Música de João Bosco e Aldir Blanc
em homenagem ao herói da Revolta da Chibata
“Mestre-Sala dos Mares", de João
Bosco e Aldir Blanc, composto nos anos 70, imortalizou João Cândido e a Revolta
da Chibata. Como diz a música, seu monumento estará para sempre "nas
pedras pisadas do cais". A mensagem de coragem e liberdade do
"Almirante Negro" e seus companheiros resiste.
O Mestre Sala dos
Mares
(João Bosco / Aldir
Blanc)
(letra original sem
censura)
Há muito tempo nas águas da Guanabara
O dragão do mar reapareceu
Na figura de um bravo marinheiro
A quem a história não esqueceu
Conhecido como o almirante negro
Tinha a dignidade de um mestre sala
E ao navegar pelo mar com seu bloco de
fragatas
Foi saudado no porto pelas mocinhas francesas
Jovens polacas e por batalhões de mulatas
Rubras cascatas jorravam das costas
dos negros pelas pontas das chibatas
Inundando o coração de toda tripulação
Que a exemplo do marinheiro gritava então
Glória aos piratas, às mulatas, às sereias
Glória à farofa, à cachaça, às baleias
Glória a todas as lutas inglórias
Que através da nossa história
Não esquecemos jamais
Salve o almirante negro
Que tem por monumento
As pedras pisadas do cais
Mas faz muito tempo...
O Mestre Sala dos Mares
(João Bosco / Aldir Blanc)
(letra após censura durante ditadura militar)

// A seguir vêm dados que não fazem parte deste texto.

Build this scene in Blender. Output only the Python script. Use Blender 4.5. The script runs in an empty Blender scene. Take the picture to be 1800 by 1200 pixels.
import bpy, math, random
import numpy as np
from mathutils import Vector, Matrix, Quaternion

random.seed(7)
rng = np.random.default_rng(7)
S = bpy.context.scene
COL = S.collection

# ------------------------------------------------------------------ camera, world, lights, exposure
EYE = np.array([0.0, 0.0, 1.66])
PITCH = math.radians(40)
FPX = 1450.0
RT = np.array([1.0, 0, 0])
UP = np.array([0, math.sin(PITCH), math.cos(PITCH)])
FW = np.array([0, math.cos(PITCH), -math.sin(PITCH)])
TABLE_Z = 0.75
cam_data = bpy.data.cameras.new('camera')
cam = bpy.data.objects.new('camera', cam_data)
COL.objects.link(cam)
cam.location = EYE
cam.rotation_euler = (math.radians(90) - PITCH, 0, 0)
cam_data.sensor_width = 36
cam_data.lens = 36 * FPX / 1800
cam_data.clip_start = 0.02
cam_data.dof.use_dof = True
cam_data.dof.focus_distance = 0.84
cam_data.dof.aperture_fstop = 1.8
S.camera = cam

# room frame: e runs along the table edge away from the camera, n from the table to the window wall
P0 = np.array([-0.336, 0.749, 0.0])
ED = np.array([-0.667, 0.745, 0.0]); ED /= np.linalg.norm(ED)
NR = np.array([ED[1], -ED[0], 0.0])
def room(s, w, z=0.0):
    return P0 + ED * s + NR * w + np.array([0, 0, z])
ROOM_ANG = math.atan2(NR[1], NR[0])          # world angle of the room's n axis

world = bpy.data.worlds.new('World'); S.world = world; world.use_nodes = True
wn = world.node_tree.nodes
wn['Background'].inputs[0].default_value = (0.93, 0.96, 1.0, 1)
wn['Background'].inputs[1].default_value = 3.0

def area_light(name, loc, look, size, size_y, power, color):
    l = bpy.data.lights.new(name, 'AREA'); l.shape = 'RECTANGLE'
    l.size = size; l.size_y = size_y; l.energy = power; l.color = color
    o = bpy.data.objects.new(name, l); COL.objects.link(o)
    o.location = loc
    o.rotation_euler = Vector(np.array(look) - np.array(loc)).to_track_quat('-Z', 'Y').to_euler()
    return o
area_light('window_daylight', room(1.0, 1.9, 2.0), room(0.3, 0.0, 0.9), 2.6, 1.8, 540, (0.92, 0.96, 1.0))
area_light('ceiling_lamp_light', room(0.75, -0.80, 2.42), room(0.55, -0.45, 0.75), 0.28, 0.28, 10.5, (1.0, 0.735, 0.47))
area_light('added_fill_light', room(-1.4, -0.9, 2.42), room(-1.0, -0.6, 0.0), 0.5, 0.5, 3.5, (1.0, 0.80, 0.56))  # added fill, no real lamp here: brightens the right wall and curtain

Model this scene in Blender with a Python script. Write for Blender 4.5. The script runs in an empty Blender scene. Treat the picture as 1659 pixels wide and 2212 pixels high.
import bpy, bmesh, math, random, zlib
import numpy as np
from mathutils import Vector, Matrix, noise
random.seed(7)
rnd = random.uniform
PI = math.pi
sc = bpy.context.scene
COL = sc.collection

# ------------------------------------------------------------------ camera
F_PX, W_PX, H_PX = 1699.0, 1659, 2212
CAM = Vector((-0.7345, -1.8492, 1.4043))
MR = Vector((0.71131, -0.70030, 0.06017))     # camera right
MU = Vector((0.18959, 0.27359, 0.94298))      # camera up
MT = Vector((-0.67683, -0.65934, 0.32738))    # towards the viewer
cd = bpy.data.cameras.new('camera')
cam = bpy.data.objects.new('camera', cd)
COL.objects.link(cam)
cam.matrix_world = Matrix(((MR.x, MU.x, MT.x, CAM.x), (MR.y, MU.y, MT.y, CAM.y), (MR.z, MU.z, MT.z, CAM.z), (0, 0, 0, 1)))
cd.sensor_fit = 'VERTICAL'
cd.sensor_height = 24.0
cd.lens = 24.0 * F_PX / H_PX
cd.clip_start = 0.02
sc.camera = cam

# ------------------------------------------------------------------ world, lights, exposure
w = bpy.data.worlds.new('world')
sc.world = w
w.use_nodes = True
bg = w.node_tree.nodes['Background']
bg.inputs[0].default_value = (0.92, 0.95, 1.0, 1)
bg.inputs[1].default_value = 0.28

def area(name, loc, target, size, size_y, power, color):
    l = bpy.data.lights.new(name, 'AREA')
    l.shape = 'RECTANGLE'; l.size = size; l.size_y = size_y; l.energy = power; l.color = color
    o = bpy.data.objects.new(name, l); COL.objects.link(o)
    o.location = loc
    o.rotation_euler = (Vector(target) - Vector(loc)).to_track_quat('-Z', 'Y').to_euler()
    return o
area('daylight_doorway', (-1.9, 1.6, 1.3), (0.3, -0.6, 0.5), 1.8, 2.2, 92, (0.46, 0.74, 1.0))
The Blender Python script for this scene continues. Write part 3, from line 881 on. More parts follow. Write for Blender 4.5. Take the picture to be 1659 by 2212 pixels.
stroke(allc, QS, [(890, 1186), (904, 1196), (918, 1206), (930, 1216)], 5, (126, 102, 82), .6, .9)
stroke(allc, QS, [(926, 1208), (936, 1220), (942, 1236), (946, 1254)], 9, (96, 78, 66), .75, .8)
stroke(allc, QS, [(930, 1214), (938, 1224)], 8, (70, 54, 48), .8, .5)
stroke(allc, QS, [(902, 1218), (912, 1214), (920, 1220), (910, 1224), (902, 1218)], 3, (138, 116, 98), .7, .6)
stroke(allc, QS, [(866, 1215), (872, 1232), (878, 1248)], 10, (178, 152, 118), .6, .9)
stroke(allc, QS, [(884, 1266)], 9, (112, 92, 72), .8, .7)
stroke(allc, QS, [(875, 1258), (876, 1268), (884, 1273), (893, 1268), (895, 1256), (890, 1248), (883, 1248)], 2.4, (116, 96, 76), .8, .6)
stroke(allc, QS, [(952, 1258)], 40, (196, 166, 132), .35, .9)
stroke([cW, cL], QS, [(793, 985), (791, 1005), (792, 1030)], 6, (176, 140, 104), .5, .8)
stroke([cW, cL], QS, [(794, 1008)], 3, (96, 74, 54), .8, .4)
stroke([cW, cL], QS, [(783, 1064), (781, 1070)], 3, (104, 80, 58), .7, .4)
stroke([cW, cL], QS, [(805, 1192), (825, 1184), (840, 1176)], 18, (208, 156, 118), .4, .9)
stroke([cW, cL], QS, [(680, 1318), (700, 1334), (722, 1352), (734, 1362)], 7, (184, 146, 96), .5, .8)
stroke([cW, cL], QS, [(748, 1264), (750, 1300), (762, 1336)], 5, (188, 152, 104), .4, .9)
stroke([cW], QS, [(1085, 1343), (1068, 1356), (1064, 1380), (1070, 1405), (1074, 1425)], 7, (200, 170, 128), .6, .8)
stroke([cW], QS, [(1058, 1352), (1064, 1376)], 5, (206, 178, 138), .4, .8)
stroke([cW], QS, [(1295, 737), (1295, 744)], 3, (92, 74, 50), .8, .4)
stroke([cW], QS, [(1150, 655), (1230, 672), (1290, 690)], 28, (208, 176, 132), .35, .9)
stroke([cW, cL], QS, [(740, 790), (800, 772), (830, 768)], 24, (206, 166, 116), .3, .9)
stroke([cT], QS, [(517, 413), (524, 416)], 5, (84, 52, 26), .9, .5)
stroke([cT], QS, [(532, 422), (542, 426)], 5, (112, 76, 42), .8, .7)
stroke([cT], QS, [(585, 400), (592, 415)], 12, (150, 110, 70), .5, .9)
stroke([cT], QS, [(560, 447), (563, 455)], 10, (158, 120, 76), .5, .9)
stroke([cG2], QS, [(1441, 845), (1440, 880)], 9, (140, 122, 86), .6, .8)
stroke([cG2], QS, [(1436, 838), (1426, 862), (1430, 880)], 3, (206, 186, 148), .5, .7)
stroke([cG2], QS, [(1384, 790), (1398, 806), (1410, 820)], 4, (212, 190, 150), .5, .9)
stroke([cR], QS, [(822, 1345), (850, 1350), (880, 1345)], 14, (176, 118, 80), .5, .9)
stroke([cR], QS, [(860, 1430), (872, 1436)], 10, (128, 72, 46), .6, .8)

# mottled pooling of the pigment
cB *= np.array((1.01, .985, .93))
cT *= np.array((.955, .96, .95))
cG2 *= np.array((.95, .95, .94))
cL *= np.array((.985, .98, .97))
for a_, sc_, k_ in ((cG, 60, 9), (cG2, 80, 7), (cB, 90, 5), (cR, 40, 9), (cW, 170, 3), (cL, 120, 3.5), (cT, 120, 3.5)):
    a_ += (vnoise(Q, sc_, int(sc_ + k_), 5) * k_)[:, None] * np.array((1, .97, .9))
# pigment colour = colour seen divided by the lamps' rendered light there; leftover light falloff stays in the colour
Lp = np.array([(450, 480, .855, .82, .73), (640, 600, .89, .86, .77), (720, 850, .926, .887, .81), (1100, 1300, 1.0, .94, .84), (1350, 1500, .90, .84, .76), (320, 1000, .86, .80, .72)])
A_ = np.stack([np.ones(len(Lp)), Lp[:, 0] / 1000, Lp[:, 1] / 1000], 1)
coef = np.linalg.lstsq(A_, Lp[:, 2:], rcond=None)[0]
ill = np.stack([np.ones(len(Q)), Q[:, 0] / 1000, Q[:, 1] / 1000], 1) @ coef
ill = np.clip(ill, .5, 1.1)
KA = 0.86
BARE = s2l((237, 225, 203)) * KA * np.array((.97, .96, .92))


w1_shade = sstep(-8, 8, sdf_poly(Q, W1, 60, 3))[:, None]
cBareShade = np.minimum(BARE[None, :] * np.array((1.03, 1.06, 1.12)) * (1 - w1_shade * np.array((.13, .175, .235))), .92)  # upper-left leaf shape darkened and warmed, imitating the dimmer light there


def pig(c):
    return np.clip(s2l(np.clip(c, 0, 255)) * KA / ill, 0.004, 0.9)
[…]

Há muito tempo nas águas da Guanabara
O dragão do mar reapareceu
Na figura de um bravo feiticeiro
A quem a história não esqueceu
Conhecido como o navegante negro
Tinha a dignidade de um mestre sala
E ao acenar pelo mar na alegria das regatas
Foi saudado no porto pelas mocinhas francesas
Jovens polacas e por batalhões de mulatas
Rubras cascatas jorravam das costas
dos santos entre cantos e chibatas
Inundando o coração do pessoal do porão
Que a exemplo do feiticeiro gritava então
Glória aos piratas, às mulatas, às sereias
Glória à farofa, à cachaça, às baleias
Glória a todas as lutas inglórias
Que através da nossa história
Não esquecemos jamais
Salve o navegante negro
Que tem por monumento
As pedras pisadas do cais
Mas faz muito tempo...
Aldir Blanc explica a censura a O mestre-sala dos mares
(...) Duas experiências
enriquecedoras, lidando todo dia com o censor. Isso me ensinou muito. O gozado
é que o censor era mais estúpido do que a gente imagina. Fui uma vez liberar “O
mestre-sala dos mares”. Primeiro você passava por uma triagem de ex-policias,
era um cabide de emprego aquilo. Até ser passado pra uma sala. Ali era mais
complicado. Eu estava lá, e apareceu um cara, camisa arregaçada e coldre de cintura,
e começou a gritar loucamente, surtado, que era preciso matar o Ney Matogrosso,
porque ele havia encontrado um neto envolto nu nas cortinas imitando o Ney
Matogrosso. É claro que você que tá sentado numa cadeirinha com uma coronha de
38 encostada no nariz se borra porque de repente eles podem resolver não mais
matar o Ney Matogrosso, que tá longe, mas o Aldir Blanc, que tá presente. Não
seria uma coisa inusitada pra época. O mais interessante é que esse sujeito
virou pra mim e começou a fazer um sinal esfregando o dedo no antebraço. Eu não
tava entendendo nada, até que ele disse que o problema de “O mestre-sala dos
mares”, que não tinha esse título ainda, era primeiro “O almirante negro”, “O
navegante negro”, o problema era justamente a palavra “negro”. E o censor era
negro. Ou seja, ele tava inteiramente vendido ao sistema. Foi minha primeira
vez ao lidar com um racismo oficial. Lembro que saí de lá e tomei uma cerveja
um quarteirão depois e não conseguia chegar com o copo na boca de tanto que eu
tremia. Não tanto por medo, mas pela revelação de que o problema com João
Cândido, com a Revolta da Chibata, era um problema racial e não político. O
João Cândido é um herói nacional sim, queiram ou não queiram. E eu ainda tive
que superar muitas coisas desse período do Estácio pra chegar ao elogio a João
Cândido. Porque eu conheci o racismo ao contrário. Na Maia Lacerda eu era o
branco azedo que estudava em colégio de padre. E apanhava por isso. Então eu
conheço esse lado do racismo na pele.